Labbadermot, Lurgan, Co. Galway
Co. Galway |
Megalithic Tombs
The place-name alone is enough to stop you short.
Labbadermot, in the townland of Lurgan in County Galway, carries within it a fragment of early Irish that points toward something much older than the fields surrounding it. The element "leaba" in Irish place-names typically refers to a bed or grave slab, most often associated with an early saint or a megalithic structure, and "Dermot" is likely a corruption of Diarmait, a name woven through both early Christian hagiography and older mythological cycles. A place called the bed or grave of Dermot tends, in the Irish landscape, to signal the presence of a megalithic tomb, a holy site, or the kind of location where folklore and early medieval devotion overlapped for centuries.

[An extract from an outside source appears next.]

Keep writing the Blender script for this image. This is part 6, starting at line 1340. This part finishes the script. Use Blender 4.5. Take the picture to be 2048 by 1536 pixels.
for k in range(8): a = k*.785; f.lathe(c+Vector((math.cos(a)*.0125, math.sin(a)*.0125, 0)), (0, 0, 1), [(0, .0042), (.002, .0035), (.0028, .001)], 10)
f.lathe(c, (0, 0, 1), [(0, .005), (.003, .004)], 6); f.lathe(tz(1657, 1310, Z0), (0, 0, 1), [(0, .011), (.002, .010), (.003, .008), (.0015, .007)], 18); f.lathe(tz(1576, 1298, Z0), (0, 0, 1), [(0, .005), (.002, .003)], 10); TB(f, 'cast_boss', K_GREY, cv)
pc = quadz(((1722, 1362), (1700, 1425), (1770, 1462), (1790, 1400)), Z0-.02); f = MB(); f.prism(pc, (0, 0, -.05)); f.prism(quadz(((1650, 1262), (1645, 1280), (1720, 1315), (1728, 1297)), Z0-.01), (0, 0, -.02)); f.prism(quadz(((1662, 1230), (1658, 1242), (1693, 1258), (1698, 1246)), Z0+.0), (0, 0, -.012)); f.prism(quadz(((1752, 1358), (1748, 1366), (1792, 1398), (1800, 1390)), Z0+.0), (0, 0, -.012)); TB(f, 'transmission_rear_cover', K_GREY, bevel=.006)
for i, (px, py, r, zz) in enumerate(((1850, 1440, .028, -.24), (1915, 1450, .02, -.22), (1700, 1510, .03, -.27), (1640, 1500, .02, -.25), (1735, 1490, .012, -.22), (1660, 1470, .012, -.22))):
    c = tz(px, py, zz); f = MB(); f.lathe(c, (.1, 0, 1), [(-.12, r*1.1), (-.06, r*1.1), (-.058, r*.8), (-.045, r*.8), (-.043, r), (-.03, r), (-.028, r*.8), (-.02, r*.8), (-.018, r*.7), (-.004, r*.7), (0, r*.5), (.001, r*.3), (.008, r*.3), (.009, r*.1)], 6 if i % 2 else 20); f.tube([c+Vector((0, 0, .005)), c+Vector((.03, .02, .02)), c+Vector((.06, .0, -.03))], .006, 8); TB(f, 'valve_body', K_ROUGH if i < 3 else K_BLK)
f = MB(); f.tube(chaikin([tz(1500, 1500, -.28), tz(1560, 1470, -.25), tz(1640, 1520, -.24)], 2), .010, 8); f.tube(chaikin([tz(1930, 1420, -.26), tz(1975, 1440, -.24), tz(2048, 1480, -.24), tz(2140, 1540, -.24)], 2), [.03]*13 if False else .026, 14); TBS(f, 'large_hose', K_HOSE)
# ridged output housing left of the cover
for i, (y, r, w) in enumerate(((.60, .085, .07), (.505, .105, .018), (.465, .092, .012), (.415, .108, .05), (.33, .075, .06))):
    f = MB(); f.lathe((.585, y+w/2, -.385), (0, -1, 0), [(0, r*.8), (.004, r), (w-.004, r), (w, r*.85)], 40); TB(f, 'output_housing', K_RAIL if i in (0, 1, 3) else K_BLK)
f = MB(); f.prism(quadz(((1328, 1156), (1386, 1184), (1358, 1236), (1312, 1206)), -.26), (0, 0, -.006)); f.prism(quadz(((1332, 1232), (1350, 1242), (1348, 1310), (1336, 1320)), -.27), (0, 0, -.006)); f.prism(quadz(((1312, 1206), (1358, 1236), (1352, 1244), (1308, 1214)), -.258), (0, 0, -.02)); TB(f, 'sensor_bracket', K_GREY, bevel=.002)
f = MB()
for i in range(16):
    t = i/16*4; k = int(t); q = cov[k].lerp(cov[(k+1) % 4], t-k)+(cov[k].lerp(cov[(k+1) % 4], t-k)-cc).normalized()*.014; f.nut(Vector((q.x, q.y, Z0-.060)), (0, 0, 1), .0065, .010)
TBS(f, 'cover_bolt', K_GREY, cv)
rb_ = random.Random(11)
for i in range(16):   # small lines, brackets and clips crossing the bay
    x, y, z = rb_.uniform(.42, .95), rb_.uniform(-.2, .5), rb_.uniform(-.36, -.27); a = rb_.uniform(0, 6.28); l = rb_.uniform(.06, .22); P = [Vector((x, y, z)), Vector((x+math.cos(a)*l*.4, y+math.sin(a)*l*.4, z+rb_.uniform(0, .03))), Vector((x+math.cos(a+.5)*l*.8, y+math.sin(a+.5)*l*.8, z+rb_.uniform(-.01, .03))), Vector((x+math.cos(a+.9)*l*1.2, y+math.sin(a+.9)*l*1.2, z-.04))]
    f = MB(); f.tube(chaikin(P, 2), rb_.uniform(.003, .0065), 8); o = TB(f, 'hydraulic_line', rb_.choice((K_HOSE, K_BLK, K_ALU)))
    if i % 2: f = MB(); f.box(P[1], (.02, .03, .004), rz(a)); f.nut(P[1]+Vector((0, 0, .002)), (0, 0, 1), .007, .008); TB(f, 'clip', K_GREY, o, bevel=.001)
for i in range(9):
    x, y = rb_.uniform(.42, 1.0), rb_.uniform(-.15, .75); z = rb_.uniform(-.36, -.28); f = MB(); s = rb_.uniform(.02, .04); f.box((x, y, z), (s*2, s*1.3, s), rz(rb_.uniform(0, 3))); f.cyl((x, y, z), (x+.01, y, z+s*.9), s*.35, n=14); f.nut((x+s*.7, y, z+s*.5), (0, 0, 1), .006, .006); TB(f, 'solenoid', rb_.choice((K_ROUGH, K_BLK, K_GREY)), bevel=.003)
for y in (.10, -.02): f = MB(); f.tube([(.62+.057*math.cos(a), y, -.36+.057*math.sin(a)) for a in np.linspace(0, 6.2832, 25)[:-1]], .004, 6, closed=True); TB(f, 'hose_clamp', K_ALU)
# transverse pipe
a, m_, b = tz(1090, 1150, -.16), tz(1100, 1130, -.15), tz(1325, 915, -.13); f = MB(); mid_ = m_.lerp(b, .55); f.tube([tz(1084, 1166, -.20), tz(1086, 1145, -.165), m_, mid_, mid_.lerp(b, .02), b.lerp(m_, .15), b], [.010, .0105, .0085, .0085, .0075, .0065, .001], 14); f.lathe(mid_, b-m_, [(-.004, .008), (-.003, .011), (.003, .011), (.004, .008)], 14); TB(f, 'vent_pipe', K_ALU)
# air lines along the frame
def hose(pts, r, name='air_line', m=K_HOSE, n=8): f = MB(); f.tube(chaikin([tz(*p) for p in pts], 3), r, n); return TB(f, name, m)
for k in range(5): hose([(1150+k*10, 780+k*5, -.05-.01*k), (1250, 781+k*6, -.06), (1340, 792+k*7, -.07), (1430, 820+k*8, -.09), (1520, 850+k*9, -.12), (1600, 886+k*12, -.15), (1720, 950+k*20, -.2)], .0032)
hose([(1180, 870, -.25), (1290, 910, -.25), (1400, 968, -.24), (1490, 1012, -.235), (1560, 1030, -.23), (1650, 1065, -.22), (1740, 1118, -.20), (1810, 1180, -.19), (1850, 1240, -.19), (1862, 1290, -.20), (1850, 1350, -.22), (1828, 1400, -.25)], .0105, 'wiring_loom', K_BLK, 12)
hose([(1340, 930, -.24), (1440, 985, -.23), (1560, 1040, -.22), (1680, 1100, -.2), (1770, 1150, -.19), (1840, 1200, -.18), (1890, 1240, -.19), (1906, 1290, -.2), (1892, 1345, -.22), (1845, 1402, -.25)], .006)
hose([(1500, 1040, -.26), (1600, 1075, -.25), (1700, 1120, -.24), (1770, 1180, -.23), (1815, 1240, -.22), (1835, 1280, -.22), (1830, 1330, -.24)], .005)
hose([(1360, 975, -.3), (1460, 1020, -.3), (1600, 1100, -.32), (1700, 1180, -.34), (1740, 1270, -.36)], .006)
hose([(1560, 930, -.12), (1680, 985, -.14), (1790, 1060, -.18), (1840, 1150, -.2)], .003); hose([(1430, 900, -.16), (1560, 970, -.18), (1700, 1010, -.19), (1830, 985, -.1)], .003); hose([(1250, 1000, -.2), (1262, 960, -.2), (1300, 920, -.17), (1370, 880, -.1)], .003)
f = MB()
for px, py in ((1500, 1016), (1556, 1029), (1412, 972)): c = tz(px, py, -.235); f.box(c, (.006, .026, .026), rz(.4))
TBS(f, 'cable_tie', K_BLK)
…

Ireland has dozens of sites where the name "Leaba Dhiarmada" attaches itself to portal tombs or wedge tombs, linking the stone structures to the tragic figure of Diarmait from the Fenian cycle, the warrior who eloped with Gráinne and was hunted across the country by Fionn Mac Cumhaill. When communities encountered these ancient megalithic monuments, which are stone burial chambers built roughly between 4000 and 2000 BC, they frequently explained them through the stories they already knew. The result is a landscape in which prehistoric architecture and medieval storytelling are almost impossible to separate. Lurgan in County Galway sits in a part of Connacht where such sites are not uncommon, and the survival of this name in the local townland record suggests the monument, or at least the memory of it, persisted long enough to leave its mark on the map.